Una de las cosas buenas que tiene el haber saludado de lejos a la Dama Blanca de la Muerte, según dicen quienes lo han hecho, es que se empieza a percibir la vida con otras tonalidades más brillantes. El mundo pasa a ser cualquier cosa menos difuso; el día a día deja de ser rutina para convertirse en oportunidad y el ego deja de ser algo significativo para convertirse en moneda fuera de la circulación, con la que ya no se puede comprar nada; el agua adquiere su verdadera dimensión vital, mientras el vino nos conecta, desde el primer sorbo, con la esencia madre de la Naturaleza. Y hasta  hacer el amor se convierte en el deseo de devolver un poco de la felicidad recibida durante tantos años.
 
Y es que somos afortunados de ser Dios y poder manifestarlo, seamos o no conscientes de ello. La vida y la muerte, como el amor y el odio, el agua y el vino, el ordenador y la puesta de sol o Dios y el ser humano, forman parte de una misma esencia de la que desgraciadamente no siempre somos conscientes. Nos pasamos la vida tratando de identificar los caminos por los que tendríamos que andar y no nos damos cuenta de que mientras lo hacemos no andamos.

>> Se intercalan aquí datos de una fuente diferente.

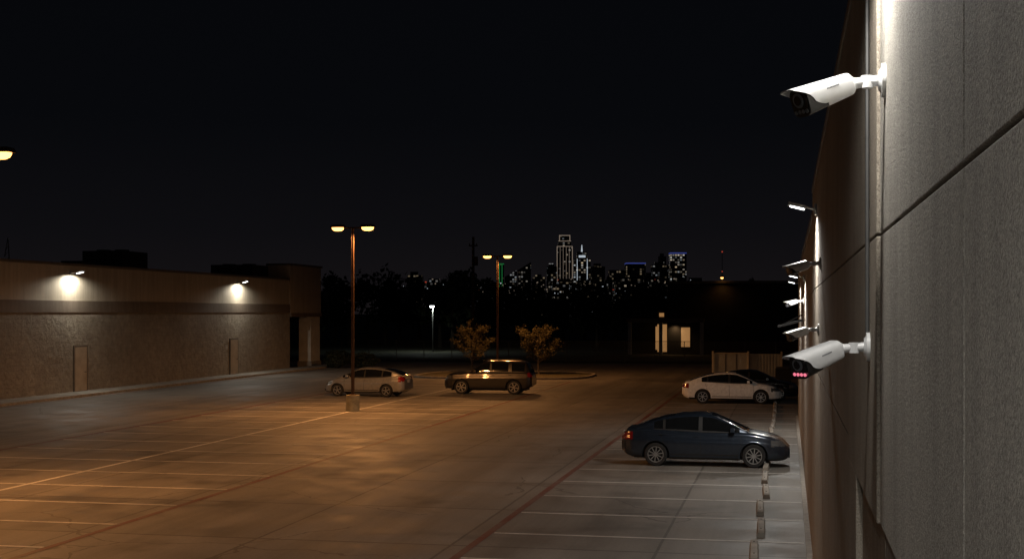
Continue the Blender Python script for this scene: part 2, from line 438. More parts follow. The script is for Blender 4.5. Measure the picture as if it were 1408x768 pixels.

La vida siempre nos pone delante los caminos por los que debemos caminar, aunque nos parezcan tortuosos. Al fin y al cabo, los buenos conductores se muestran en caminos difíciles, no en autopistas. Es por eso que los sabios que en el mundo han sido no se han cansado de repetir a lo largo de los siglos que debemos observar cada momento de nuestra existencia como algo sumamente importante, irrepetible; porque cada momento nos estará dando la oportunidad de aprender algo de nosotros mismos y del mundo que hemos elegido para vivir.